Kicking off its annual partner conference in Scottsdale, Ariz., N-Able CEO Gavin Garbutt took the wraps off a set of new enablement initiatives aimed at helping his MSP partners transition existing customers to the managed services model.
In advance of the upcoming launch of the company’s flagship N-central 7.0 remote monitoring and management platform, N-Able is changing its licensing model, adding a second type of license for partners’ goody bags. The new Essentials software license will be offered free to all N-able partners with a current N-central maintenance and support subscription. One Essentials license will be granted for every Professional license that partners purchase, he said, and that offer stands in perpetuity.
The Essentials license is a lightweight version of the existing Professional license type, and because it is free, N-Able believes it can help jump-start managed services sales among SMB customers that to date have eschewed the outsourcing IT model, he said.
As an added incentive to the Essentials announcement, Garbutt said the company is rolling out, for the first time, a security module called Endpoint Security Manager, which includes fully integrated AV, anti-spam, anti-malware, personal firewall and host intrusion prevention for Windows devices. Two of the security licenses will be available for free for one year for every n-Central Professional license that an N-Able MSP owns. The security technology found in the new endpoint module was OEMed from Panda Security.
All told, the investments in new enablement initiatives, including marketing and prospecting support, will help address key barriers to entry that have prevented MSPs from converting existing SMB customers that buy IT transactionally.
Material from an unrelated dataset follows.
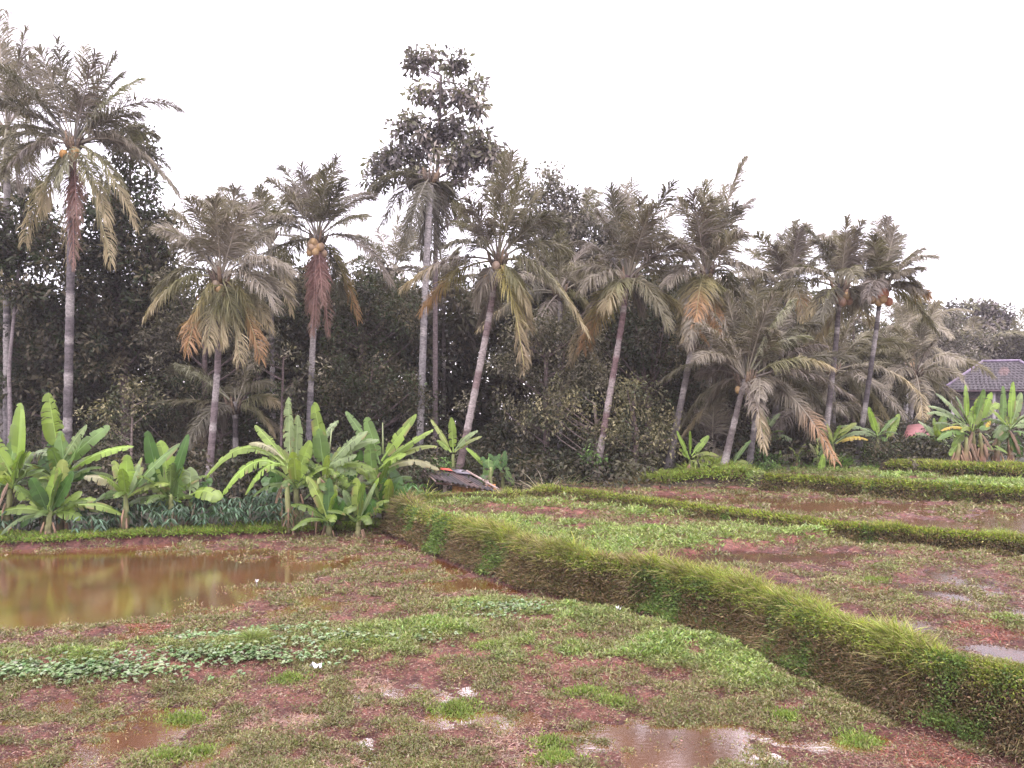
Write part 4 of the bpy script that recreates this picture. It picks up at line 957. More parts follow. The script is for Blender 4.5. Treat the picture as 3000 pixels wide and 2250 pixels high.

“Those barriers are complexity, cost and providing a key value to SMB customers,” he said. “We have now eliminated the cost factor and the complexity factor has been eliminated, and we are giving our partners a key value proposition to address the No. 1 pain point for SMB customers: endpoint security.”
Garbutt told Channel Insider that on average N-Able’s partners today only serve 10 to 20 percent of their customers in a managed services model. The remaining 80 to 90 percent of customers purchase IT in the traditional product- and project-based manner. The goal with the new programs is not to attract more partners to the fold, but to drive managed services conversion rates among existing partners’ customers.
“This is a real investment in channel enablement, and it’s how we win that 90 percent land grab,” he said.